Relocating Valley Forge

Forge by Laurie Halse Anderson was a great read. Telling her story of the Valley Forge ordeal through the eyes of slaves was an inspired idea; playing the arduous efforts for a nation's freedom against the persistent plague of slavery.

She did a wonderful job of recreating the awful reality of that winter. It was especially poignant for me as I read the book in the opening days of January as I was "suffering" the weather also.

I created an exhibit in my library to try to extend that cold reality here. I created a tape outline of one of the huts that were built by those soldiers.



I composed a facsimile "general order" by George Washington that framed their situation and then commanded their assignment:
General Order Number 1

I am sorry that you have been sleeping out side during most of this late December and early January.

I am sorry also that most of you are without shoes, coats, or blankets to shield you from the snow and cold each hour of the day and night.

I am also sorry that there are still no provisions to feed you other than coarse flour and water for your stone-fried “firecakes.”

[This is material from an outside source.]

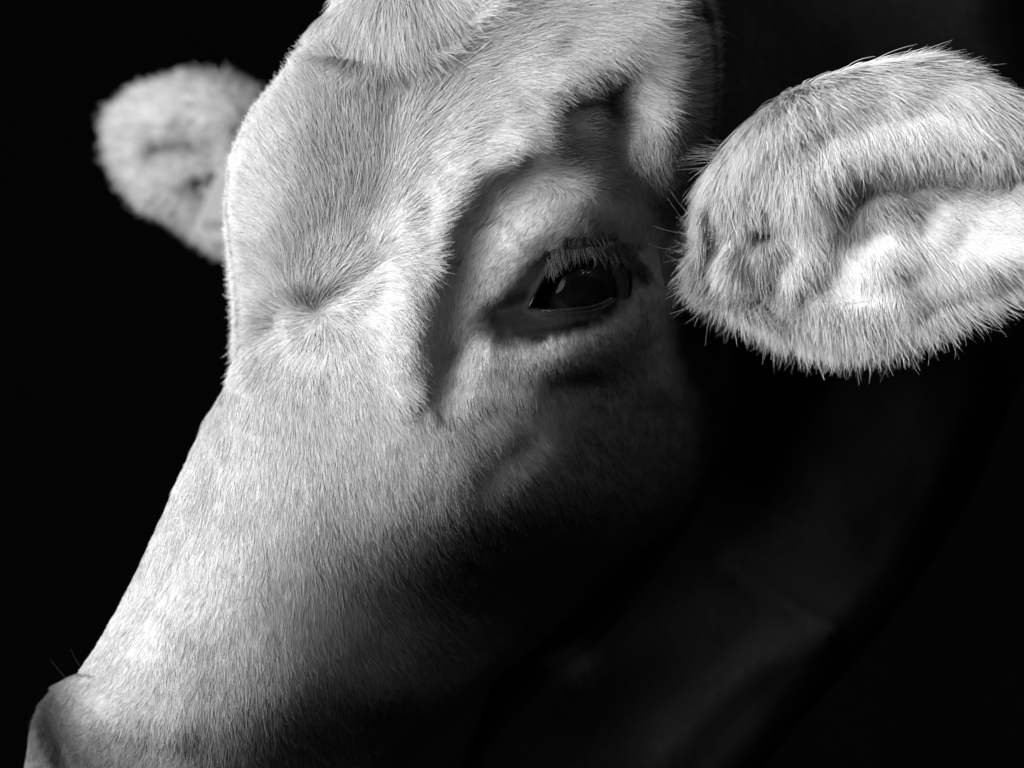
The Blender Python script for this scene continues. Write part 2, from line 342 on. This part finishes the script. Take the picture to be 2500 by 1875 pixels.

Nonetheless, this army must build an encampment of 1000 huts in readiness for war and winter alike.

Therefore, you are ordered to build log huts, each 16 feet long by 14 feet wide by 6 feet tall. The doorway must face south, the direction of our enemy. A hearth should be placed on the north wall; each hut to accommodate 12 soldiers.

You will harvest trees from yonder hill (one mile away), cut the logs to length, drag them to this location, and construct your hut without nails. I will provide each group with but one tool; an ax.

Thank you for your service to the cause of freedom. Begin.

George Washington
Commander
As students encounter the display, I point to a hillside out our window that is a half-mile away and help them imagine dragging logs that distance: in that weather, in their condition. We even located a live-weight log calculator to anchor some of that imagination in hard numbers (a 16" oak log 16 feet long weighs 1469 lbs.!).

It has been an effort to illustrate the transforming power of historical fiction; that a "story", rooted in fact, can and should urge us to examine our collective and personal experience.